Video shows stages of jet's breakup

November 18, 1997
Web posted at: 3:23 p.m. EST (2023 GMT)

NEW YORK (CNN) -- The FBI formally ended its 16-month investigation Tuesday into the crash of TWA flight 800, and agents said there was no evidence it was a criminal act. The probe now shifts to the National Transportation Safety Board, which plans to hold public hearings next month.

"No evidence has been found which would indicate that a criminal act was the cause of the tragedy of TWA flight 800," FBI Assistant Director James Kallstrom told a news conference.

CIA animation of the plane exploding
video icon 685K/21 sec. QuickTime movie

"We do know one thing," Kallstrom said. "The law enforcement team has done everything humanly possible, has pursued every lead, has looked at every theory and has left no stone unturned."

He said the cost of the FBI probe ranged from $14 million to $20 million.

Image strip

The FBI's conclusion left mechanical failure -- not a bomb or missile -- as the most likely cause of the crash on July 17, 1996, when the Paris-bound Boeing 747 exploded in a fireball minutes after taking off from Kennedy International Airport, killing all 230 people on board.

A CIA video simulation shown during the briefing concluded that witnesses to the crash off the Long Island coast saw the breakup of the doomed plane in the seconds after the initial explosion, not the explosion itself. The video outlined the step-by-step chronology of the accident.

What some people thought was a missile hitting the plane was burning, leaking fuel from the jet after the front part of it had already broken off, FBI officials said.

Thousands of interviews done

Hundreds of investigators carried out thousands of interviews, and nearly 1 million pieces (96 percent) of the aircraft were retrieved after months of trawling and 4,600 dives, Kallstrom said. All 230 victims were recovered and positively identified.

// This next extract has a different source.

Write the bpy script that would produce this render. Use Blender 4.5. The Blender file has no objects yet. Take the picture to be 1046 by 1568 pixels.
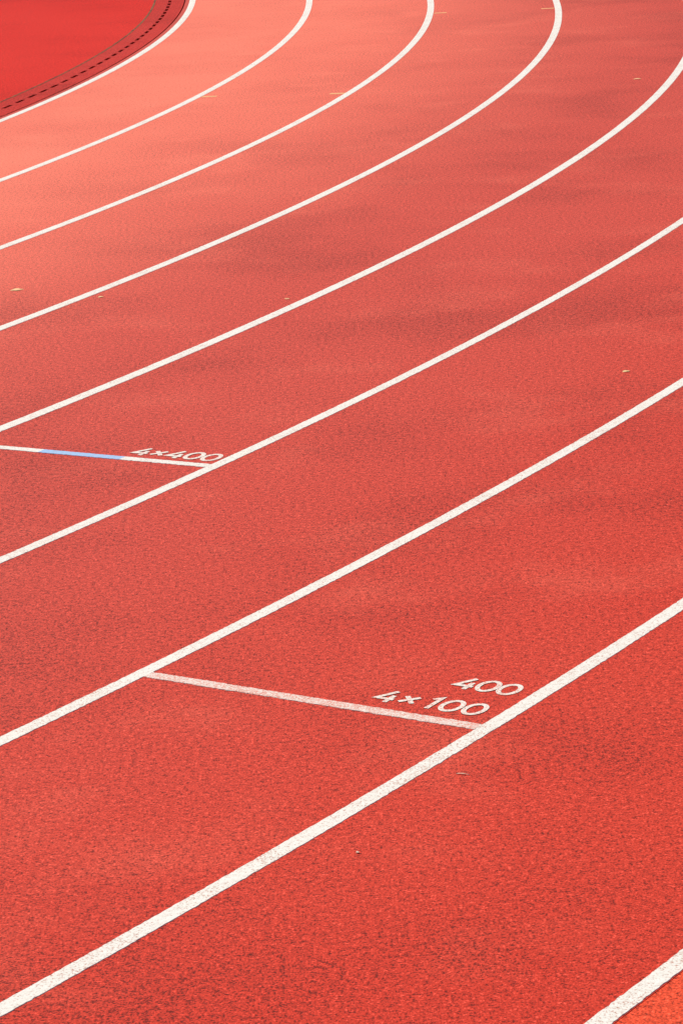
import bpy, math, random
from mathutils import Matrix, Vector
random.seed(4)
sc=bpy.context.scene
R0=32.139; LW=1.22; SL=84.39
def R(i): return R0+LW*i
# ---------------------------------------------------------------- camera
cam=bpy.data.cameras.new("camera");co=bpy.data.objects.new("camera",cam);sc.collection.objects.link(co);sc.camera=co
cam.sensor_fit='VERTICAL';cam.sensor_height=36;cam.lens=4472.7448/1568*36;cam.clip_start=.1;cam.clip_end=3000
co.matrix_world=Matrix.Translation((33.3786,-30.5153,2.7796))@Matrix.Rotation(math.pi/2-.2652,4,'X')@Matrix.Rotation(-.0587,4,'Z')
# ---------------------------------------------------------------- materials
class NT:
    def __init__(s,name):
        s.m=bpy.data.materials.new(name);s.m.use_nodes=True;s.t=s.m.node_tree;s.b=s.t.nodes["Principled BSDF"]
        s.geo=s.t.nodes.new('ShaderNodeNewGeometry')
    def n(s,typ,**kw):
        x=s.t.nodes.new(typ)
        for k,v in kw.items(): setattr(x,k,v)
        return x
    def l(s,a,b): s.t.links.new(a,b)
    def noise(s,scale,detail=3,rough=.5,vec=None):
        x=s.n('ShaderNodeTexNoise');x.inputs['Scale'].default_value=scale;x.inputs['Detail'].default_value=detail;x.inputs['Roughness'].default_value=rough
        s.l(vec or s.geo.outputs['Position'],x.inputs['Vector']);return x.outputs['Fac']
    def map(s,v,a,b,c,d,smooth=False):
        x=s.n('ShaderNodeMapRange');x.inputs[1].default_value=a;x.inputs[2].default_value=b;x.inputs[3].default_value=c;x.inputs[4].default_value=d
        if smooth:x.interpolation_type='SMOOTHSTEP'
        s.l(v,x.inputs[0]);return x.outputs[0]
    def math(s,op,a,b=None):
        x=s.n('ShaderNodeMath',operation=op)
        for i,q in enumerate((a,b)):
            if q is None: continue
            if isinstance(q,(int,float)): x.inputs[i].default_value=q
            else: s.l(q,x.inputs[i])
        return x.outputs[0]
    def mix(s,f,a,b,blend='MIX'):
        x=s.n('ShaderNodeMix',data_type='RGBA',blend_type=blend)
        if isinstance(f,(int,float)): x.inputs[0].default_value=f
        else: s.l(f,x.inputs[0])
        for i,q in ((6,a),(7,b)):
            if isinstance(q,tuple): x.inputs[i].default_value=(*q,1)
            else: s.l(q,x.inputs[i])
        return x.outputs[2]
    def bump(s,h,st,dist):
        x=s.n('ShaderNodeBump');x.inputs['Strength'].default_value=st;x.inputs['Distance'].default_value=dist
        s.l(h,x.inputs['Height']);s.l(x.outputs[0],s.b.inputs['Normal'])
    def radius(s):
        sp=s.n('ShaderNodeSeparateXYZ');s.l(s.geo.outputs['Position'],sp.inputs[0])
        x=s.math('MAXIMUM',sp.outputs[0],0.0)
        return s.math('SQRT',s.math('ADD',s.math('MULTIPLY',x,x),s.math('MULTIPLY',sp.outputs[1],sp.outputs[1])))
def rubber(name,base,fade,dark,wear=True,stain=1.0,spec=.08):
    t=NT(name)
    fine=t.noise(150,2,.65); mid=t.noise(52,4,.7); big=t.noise(.8,2,.5); big2=t.noise(.33,3,.5); st=t.noise(4,5,.7)
    col=t.mix(t.map(big2,.35,.65,0,1,True),base,tuple(c*k for c,k in zip(base,(1.05,1.25,1.3))))
    w=None
    if wear:
        r=t.radius()
        # outer lanes keep more of the original red, lanes 1-3 are bleached by use
        col=t.mix(t.map(r,R(4.2),R(7.8),.8,0,True),col,(.575,.070,.047))
        w=t.map(r,R(.6),R(4.0),1,0,True)
        w=t.math('MULTIPLY',w,t.map(t.noise(.7,4,.6),.3,.7,.74,1.05))
        w=t.math('ADD',w,t.map(t.noise(1.3,4,.6),.5,.75,0,.18,True))
        w=t.math('MINIMUM',w,1.0)
        w=t.math('MULTIPLY',w,t.map(r,R(0)-.04,R(0)+.02,0,1))
        col=t.mix(w,col,fade)
    # stain field: granules get darker and denser inside it
    f=t.map(t.math('ADD',t.math('MULTIPLY',big,.7),t.math('MULTIPLY',st,.3)),.44,.66,0,stain,True)
    if w is not None: f=t.math('MULTIPLY',f,t.map(w,0,1,1,.25))
    gn=t.math('ADD',t.math('MULTIPLY',fine,.55),t.math('MULTIPLY',mid,.45))
    thr=t.math('ADD',t.math('SUBTRACT',gn,.5),t.math('MULTIPLY',f,-.05))
    dk=t.map(thr,-.13,-.02,.85,0,True)
    if w is not None: dk=t.math('MULTIPLY',dk,t.map(w,0,1,1,.45))
    col=t.mix(t.math('MULTIPLY',f,.12),col,dark)
    lt=t.map(thr,.04,.15,0,.55,True)
    col=t.mix(lt,col,tuple(min(1,c*k+a) for c,k,a in zip(base,(1.35,1.6,1.6),(.08,.07,.055))))
    col=t.mix(dk,col,tuple(c*.45 for c in dark))
    g=t.map(fine,.3,.7,.55,1.45);g2=t.map(mid,.32,.68,.72,1.3)
    gg=t.math('MULTIPLY',g,g2)
    cmb=t.n('ShaderNodeCombineColor')
    for i in range(3): t.l(gg,cmb.inputs[i])
    col=t.mix(.85,col,cmb.outputs[0],'MULTIPLY')
    t.l(col,t.b.inputs['Base Color'])
    t.b.inputs['Roughness'].default_value=.7
    t.b.inputs['Specular IOR Level'].default_value=spec
    t.bump(t.math('ADD',fine,mid),.4,.007)
    return t.m
m_track=rubber("rubber_track",(.555,.034,.016),(.89,.195,.120),(.36,.032,.020))
m_d=rubber("rubber_dzone",(.63,.018,.010),(.7,.1,.07),(.45,.012,.005),wear=False,stain=.8,spec=.03)
m_apron=rubber("rubber_apron",(.72,.062,.022),(.7,.1,.07),(.5,.06,.03),wear=False,stain=.4)
m_drain=rubber("drain_cover_red",(.52,.022,.014),(.7,.1,.07),(.30,.018,.010),wear=False,stain=1,spec=.04)
def paint(name,c,worn,lo,hi):
    t=NT(name)
    f=t.noise(170,2,.6);p=t.noise(6,4,.6)
    v=t.math('ADD',f,t.map(p,.3,.7,-.06,.06))
    k=t.map(v,lo,hi,1,0)
    col=t.mix(k,c,worn)
    shade=t.mix(t.map(t.noise(60,3,.6),.35,.7,0,.5),(1,1,1),(.75,.71,.66))
    col=t.mix(1.0,col,shade,'MULTIPLY')
    t.l(col,t.b.inputs['Base Color']);t.b.inputs['Roughness'].default_value=.75;t.b.inputs['Specular IOR Level'].default_value=.15
    t.bump(t.math('ADD',f,t.noise(58,3,.6)),.3,.005)
    return t.m
m_white=paint("white_line_paint",(.86,.83,.76),(.58,.34,.27),.33,.45)
m_worn=paint("worn_white_paint",(.84,.76,.69),(.72,.26,.19),.36,.60)
m_text=paint("stencil_paint",(.86,.80,.72),(.72,.24,.17),.33,.50)
m_blue=paint("blue_paint",(.33,.56,.86),(.50,.45,.6),.34,.48)
m_yel=paint("yellow_paint",(.90,.58,.24),(.85,.38,.18),.40,.64)
def plain(name,c1,c2,sc_,rough=.9):
    t=NT(name);t.l(t.mix(t.map(t.noise(sc_,4,.6),.35,.65,0,1),c1,c2),t.b.inputs['Base Color']);t.b.inputs['Roughness'].default_value=rough;t.b.inputs['Specular IOR Level'].default_value=.15;return t.m
m_grass=plain("grass",(.05,.11,.025),(.09,.16,.04),3)
m_pit=plain("drain_dark",(.03,.010,.008),(.06,.015,.01),40)
m_joint=plain("joint_sealant",(.22,.11,.04),(.09,.03,.02),9)
m_leaf=plain("dry_leaf",(.85,.58,.28),(.75,.42,.2),60,.7)
m_grit=plain("pale_grit",(.8,.62,.48),(.7,.45,.3),90,.8)
# ---------------------------------------------------------------- oval geometry
def oval(step_c=.4,step_f=.4,a0=-.85,a1=.35):
    out=[];a=-math.pi/2
    while a<math.pi/2-1e-6:
        out.append((0,0,math.cos(a),math.sin(a)))
        a+=(step_f if a0<a<a1 else step_c)/38
    n=30
    for k in range(n+1): out.append((-SL*k/n,0,0,1))
    a=math.pi/2
    while a<math.pi*1.5-1e-6:
        a+=step_c/38; a=min(a,math.pi*1.5)
        out.append((-SL,0,math.cos(a),math.sin(a)))
    for k in range(1,n): out.append((-SL+SL*k/n,0,0,-1))
    return out
def mk(name,vs,fs,mats,mi=None,parent=None):
    me=bpy.data.meshes.new(name);me.from_pydata(vs,[],fs)
    for m in (mats if isinstance(mats,(list,tuple)) else [mats]): me.materials.append(m)
    if mi: me.polygons.foreach_set('material_index',mi)
    me.update();o=bpy.data.objects.new(name,me);sc.collection.objects.link(o)
    if parent:o.parent=parent
    return o
def sweep(name,prof,mat,path,jit=0,parent=None):
    vs=[];fs=[];n=len(prof)
    for cx,cy,nx,ny in path:
        ja,jb=random.gauss(0,jit),random.gauss(0,jit)
        for k,(r,z) in enumerate(prof):
            q=r+(ja if k<n/2 else jb)
            vs.append((cx+q*nx,cy+q*ny,z))
    N=len(path)
    for i in range(N):
        j=(i+1)%N
        for k in range(n-1): fs.append((i*n+k,i*n+k+1,j*n+k+1,j*n+k))
    return mk(name,vs,fs,mat,parent=parent)
P=oval();PF=oval(.3,.012)
mk("ground",[(-1500,-1500,-.06),(1500,-1500,-.06),(1500,1500,-.06),(-1500,1500,-.06)],[(0,1,2,3)],m_grass)
RI=R0-.025-.05; RD=RI-.31
sweep("running_track",[(RI,-.05),(RI,0),(R(8)+.03,0),(R(8)+.03,-.05)],m_track,P)
sweep("track_apron",[(R(8)+.03,-.05),(R(8)+.031,-.001),(R(8)+2.6,-.001),(R(8)+2.6,-.06)],m_apron,P)
vs=[];N=200
for k in range(N+1):
    a=-math.pi/2+math.pi*k/N; vs.append(((RD-.012)*math.cos(a),(RD-.012)*math.sin(a),0))
mk("d_zone",vs,[tuple(range(len(vs)))],m_d)
vs=[(-.01,-(RD-.012),-.003),(-.01,RD-.012,-.003)]
for k in range(N+1):
    a=math.pi/2+math.pi*k/N; vs.append((-SL+(RD-.012)*math.cos(a),(RD-.012)*math.sin(a),-.003))
mk("infield_grass",vs,[tuple(range(len(vs)))],m_grass)
for i in range(9):
    hw=.025+(.007 if i<5 else .002)
    sweep("lane_line",[(R(i)-hw,.0002),(R(i)-hw+.001,.0018),(R(i)+hw-.001,.0018),(R(i)+hw,.0002)],m_white,PF,.0009)
# drainage channel
dr=bpy.data.objects.new("drainage_channel",None);sc.collection.objects.link(dr)
sweep("channel_floor",[(RD-.012,-.0),(RD-.011,-.022),(RI+.001,-.022),(RI+.0012,0)],m_pit,P,parent=dr)
vs=[];fs=[]
def box(r0,r1,a0,a1,z0=-.02,z1=.001):
    b=len(vs)
    for z in (z0,z1):
        for r,a in ((r0,a0),(r1,a0),(r1,a1),(r0,a1)): vs.append((r*math.cos(a),r*math.sin(a),z))
    fs.extend([(b+4,b+5,b+6,b+7),(b,b+1,b+5,b+4),(b+1,b+2,b+6,b+5),(b+2,b+3,b+7,b+6),(b+3,b,b+4,b+7)])
r0,r1=RD-.006,RI-.012; rm=(r0+r1)/2
per=.62/R0; a=-math.pi/2
while a<math.pi/2:
    e=.003/R0
    box(r0,rm-.016,a+e,a+per-e); box(rm+.016,r1,a+e,a+per-e)
    for q in (0,.5):
        box(rm-.016,rm+.016,a+per*q+e,a+per*(q+.20)-e*.1)
    a+=per
mk("slotted_covers",vs,fs,m_drain,parent=dr)
sweep("inner_joint",[(RD-.026,.0002),(RD-.025,.002),(RD-.008,.002),(RD-.007,-.004)],m_joint,oval(.3,.05),.003,parent=dr)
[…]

"We recovered 39,600 items of personal effects," he added, "items that meant so much to the family members."

Wreckage

There were interviews with 244 witnesses who saw the explosion over the Atlantic Ocean.

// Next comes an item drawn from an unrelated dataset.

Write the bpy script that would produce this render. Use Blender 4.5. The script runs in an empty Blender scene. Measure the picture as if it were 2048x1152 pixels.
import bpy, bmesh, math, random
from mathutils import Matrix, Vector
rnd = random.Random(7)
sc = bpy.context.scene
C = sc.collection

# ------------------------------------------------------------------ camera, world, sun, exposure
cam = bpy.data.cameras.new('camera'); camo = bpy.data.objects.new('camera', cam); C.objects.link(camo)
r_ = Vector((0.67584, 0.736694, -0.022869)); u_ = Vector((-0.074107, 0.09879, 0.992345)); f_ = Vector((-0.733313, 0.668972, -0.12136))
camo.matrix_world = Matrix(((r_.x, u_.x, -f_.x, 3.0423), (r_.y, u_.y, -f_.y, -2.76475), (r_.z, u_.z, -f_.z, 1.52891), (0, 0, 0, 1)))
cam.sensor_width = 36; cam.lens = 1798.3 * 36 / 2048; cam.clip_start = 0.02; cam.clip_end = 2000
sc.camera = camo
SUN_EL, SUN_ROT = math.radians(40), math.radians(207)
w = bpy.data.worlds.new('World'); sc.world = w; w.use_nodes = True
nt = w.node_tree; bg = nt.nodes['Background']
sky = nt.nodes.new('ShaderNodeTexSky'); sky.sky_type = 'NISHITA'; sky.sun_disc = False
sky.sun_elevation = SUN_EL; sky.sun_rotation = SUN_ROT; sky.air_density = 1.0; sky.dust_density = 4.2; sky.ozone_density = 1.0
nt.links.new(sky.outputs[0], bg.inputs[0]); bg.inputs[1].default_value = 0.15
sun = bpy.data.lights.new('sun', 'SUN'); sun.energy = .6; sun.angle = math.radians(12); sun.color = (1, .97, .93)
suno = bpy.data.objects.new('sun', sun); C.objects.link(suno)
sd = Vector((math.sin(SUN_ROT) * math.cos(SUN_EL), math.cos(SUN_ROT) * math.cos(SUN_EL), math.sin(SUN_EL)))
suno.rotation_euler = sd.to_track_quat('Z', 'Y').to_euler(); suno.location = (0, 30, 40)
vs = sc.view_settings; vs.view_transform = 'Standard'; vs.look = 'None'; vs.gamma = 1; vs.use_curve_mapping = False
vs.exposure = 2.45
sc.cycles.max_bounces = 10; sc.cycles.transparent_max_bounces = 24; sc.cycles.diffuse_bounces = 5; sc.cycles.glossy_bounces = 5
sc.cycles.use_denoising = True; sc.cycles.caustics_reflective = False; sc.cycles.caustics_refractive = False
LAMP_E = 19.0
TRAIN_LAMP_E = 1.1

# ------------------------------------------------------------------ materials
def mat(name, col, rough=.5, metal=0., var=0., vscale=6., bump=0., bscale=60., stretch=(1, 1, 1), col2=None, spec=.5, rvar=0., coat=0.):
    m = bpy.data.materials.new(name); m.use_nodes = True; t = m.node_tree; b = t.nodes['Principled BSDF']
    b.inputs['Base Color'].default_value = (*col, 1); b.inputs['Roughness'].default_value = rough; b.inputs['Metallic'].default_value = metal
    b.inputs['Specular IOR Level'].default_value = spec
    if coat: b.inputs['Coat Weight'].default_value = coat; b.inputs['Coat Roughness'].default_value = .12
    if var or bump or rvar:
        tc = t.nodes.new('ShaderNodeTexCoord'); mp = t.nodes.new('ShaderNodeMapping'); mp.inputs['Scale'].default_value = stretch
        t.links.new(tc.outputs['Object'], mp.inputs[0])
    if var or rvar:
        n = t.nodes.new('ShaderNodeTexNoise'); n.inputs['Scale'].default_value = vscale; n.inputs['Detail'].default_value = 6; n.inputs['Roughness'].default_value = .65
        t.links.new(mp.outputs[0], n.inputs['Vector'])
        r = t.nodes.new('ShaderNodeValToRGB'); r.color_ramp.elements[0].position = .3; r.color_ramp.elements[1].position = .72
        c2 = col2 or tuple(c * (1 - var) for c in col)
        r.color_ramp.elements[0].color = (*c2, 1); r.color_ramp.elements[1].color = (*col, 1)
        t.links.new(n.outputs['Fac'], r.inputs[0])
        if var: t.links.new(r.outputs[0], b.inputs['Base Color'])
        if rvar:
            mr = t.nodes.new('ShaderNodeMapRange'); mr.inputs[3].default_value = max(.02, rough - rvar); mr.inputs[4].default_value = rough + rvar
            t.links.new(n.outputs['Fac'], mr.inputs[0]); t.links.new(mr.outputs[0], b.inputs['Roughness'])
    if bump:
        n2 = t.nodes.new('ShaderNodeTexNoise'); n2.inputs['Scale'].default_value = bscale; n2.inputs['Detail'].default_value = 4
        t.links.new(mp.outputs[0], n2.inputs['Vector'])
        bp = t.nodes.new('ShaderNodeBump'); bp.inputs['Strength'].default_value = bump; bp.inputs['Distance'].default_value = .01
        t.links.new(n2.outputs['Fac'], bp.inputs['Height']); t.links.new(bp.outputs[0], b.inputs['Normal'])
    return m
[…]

Kallstrom said there was no evidence of a missile attack, as some people had feared.

He said that despite checking every possible angle on such an attack -- including tracing the course of thousands of boats in New York harbor, talking to boat owners, confiscating some boats to check them for burn marks, and viewing massive air-control radar data -- there was no evidence to support the missile theory.